Start of Data listing

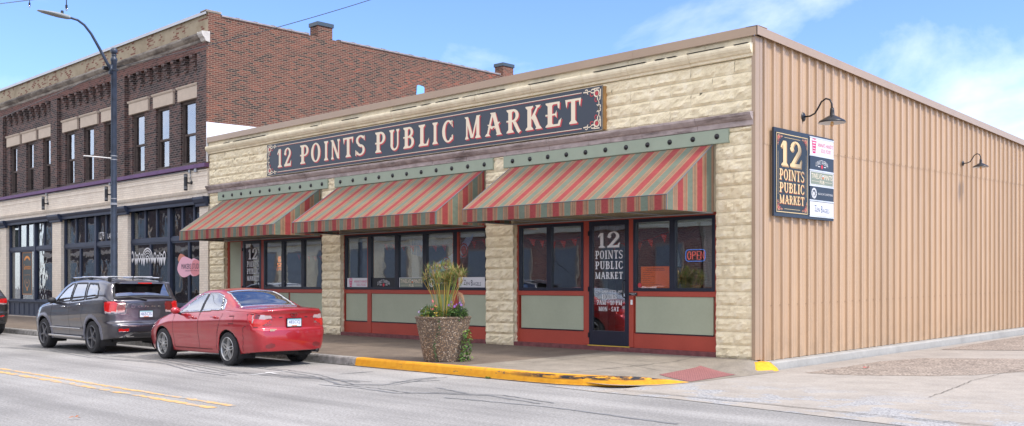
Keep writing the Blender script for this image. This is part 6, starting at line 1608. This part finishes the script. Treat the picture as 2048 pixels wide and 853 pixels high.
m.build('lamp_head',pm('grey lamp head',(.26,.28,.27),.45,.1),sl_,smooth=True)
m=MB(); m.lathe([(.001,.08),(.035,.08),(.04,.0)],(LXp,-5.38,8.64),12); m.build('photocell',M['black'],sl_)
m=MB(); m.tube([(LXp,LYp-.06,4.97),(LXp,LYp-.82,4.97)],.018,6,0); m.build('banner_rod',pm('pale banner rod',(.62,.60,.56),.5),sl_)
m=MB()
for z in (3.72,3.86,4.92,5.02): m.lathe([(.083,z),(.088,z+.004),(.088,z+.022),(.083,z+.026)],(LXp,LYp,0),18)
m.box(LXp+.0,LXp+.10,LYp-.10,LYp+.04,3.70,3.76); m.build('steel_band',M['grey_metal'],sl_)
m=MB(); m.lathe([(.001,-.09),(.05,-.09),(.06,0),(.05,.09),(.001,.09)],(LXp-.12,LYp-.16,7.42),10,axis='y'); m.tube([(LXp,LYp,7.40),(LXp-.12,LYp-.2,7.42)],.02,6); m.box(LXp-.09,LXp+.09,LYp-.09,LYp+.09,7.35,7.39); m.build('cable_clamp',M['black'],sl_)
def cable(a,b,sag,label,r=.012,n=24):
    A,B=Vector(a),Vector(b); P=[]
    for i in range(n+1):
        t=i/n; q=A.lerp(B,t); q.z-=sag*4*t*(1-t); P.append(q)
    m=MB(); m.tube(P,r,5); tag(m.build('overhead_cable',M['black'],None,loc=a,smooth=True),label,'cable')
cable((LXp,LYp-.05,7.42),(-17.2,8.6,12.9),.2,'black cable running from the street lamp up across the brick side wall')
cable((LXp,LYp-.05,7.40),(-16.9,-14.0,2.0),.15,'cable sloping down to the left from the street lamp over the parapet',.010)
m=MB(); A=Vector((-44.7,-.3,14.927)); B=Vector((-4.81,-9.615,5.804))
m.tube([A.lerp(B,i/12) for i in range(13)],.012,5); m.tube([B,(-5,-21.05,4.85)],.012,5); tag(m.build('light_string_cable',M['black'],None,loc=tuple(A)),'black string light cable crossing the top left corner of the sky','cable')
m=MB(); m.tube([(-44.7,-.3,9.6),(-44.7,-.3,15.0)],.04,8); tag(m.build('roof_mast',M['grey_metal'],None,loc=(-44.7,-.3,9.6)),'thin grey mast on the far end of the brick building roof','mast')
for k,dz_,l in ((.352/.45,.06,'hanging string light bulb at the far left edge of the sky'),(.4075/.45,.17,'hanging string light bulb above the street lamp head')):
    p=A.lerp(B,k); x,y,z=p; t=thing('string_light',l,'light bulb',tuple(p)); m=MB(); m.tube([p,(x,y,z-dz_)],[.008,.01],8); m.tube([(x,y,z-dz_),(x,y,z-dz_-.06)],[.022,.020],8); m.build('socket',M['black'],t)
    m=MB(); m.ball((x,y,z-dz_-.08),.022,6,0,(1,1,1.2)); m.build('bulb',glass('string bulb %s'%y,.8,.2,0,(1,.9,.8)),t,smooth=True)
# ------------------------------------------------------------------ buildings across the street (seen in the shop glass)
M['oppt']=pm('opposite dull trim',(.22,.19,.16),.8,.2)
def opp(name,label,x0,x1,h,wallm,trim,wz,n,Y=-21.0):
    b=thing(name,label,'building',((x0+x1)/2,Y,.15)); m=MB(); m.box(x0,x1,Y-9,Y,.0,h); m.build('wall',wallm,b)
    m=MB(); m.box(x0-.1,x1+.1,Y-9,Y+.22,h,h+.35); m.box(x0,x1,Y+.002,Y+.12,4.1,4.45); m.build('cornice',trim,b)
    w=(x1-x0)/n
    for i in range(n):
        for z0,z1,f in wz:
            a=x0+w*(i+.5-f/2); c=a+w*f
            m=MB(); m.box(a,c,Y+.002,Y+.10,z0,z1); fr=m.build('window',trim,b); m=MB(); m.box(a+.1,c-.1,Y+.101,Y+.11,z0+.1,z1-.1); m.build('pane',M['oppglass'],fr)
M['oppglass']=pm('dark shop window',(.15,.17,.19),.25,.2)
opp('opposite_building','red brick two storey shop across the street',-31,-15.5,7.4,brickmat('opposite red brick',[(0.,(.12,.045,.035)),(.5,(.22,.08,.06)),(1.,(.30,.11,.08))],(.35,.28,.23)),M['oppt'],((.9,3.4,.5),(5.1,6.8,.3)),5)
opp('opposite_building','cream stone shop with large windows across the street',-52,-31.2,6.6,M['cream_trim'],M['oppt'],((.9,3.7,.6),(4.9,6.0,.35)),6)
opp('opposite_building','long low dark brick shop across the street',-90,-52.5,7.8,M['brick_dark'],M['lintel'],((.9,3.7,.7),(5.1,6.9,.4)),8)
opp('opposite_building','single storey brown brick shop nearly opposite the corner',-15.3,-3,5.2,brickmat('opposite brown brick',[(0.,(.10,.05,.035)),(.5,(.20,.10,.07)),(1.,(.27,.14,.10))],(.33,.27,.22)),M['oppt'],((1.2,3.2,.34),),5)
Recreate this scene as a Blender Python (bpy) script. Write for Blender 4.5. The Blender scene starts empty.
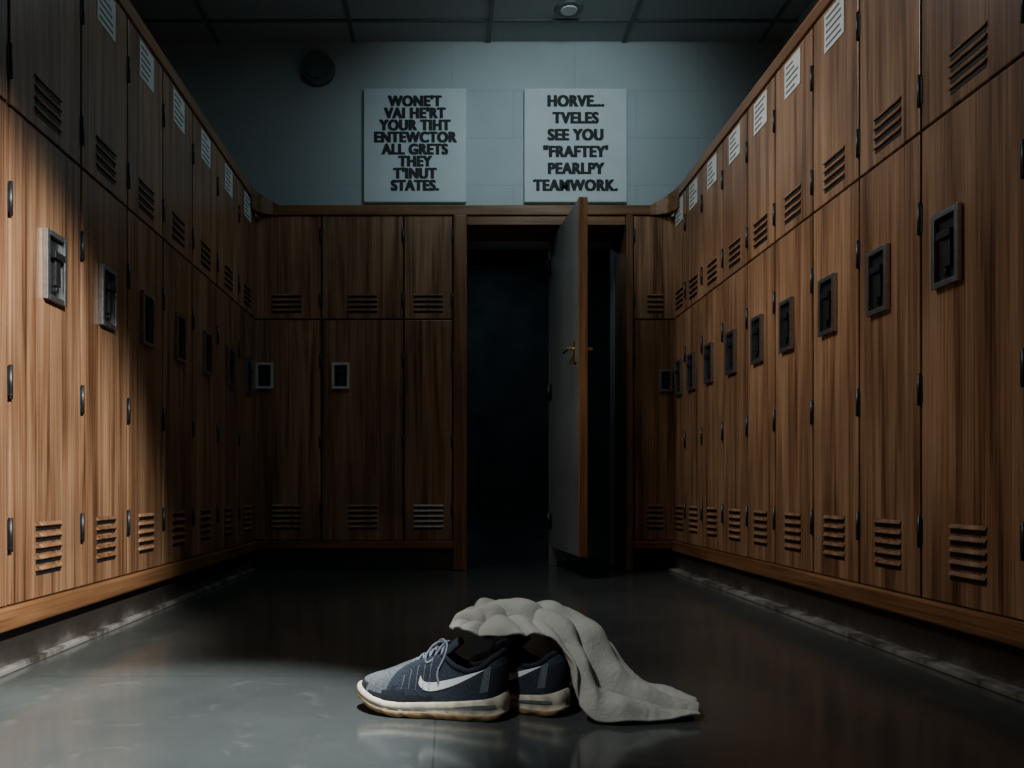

End of Data listing

Scan the data above; copy every line where "script" appears.

Written response =>
Keep writing the Blender script for this image. This is part 6, starting at line 1608. This part finishes the script. Treat the picture as 2048 pixels wide and 853 pixels high.
Recreate this scene as a Blender Python (bpy) script. Write for Blender 4.5. The Blender scene starts empty.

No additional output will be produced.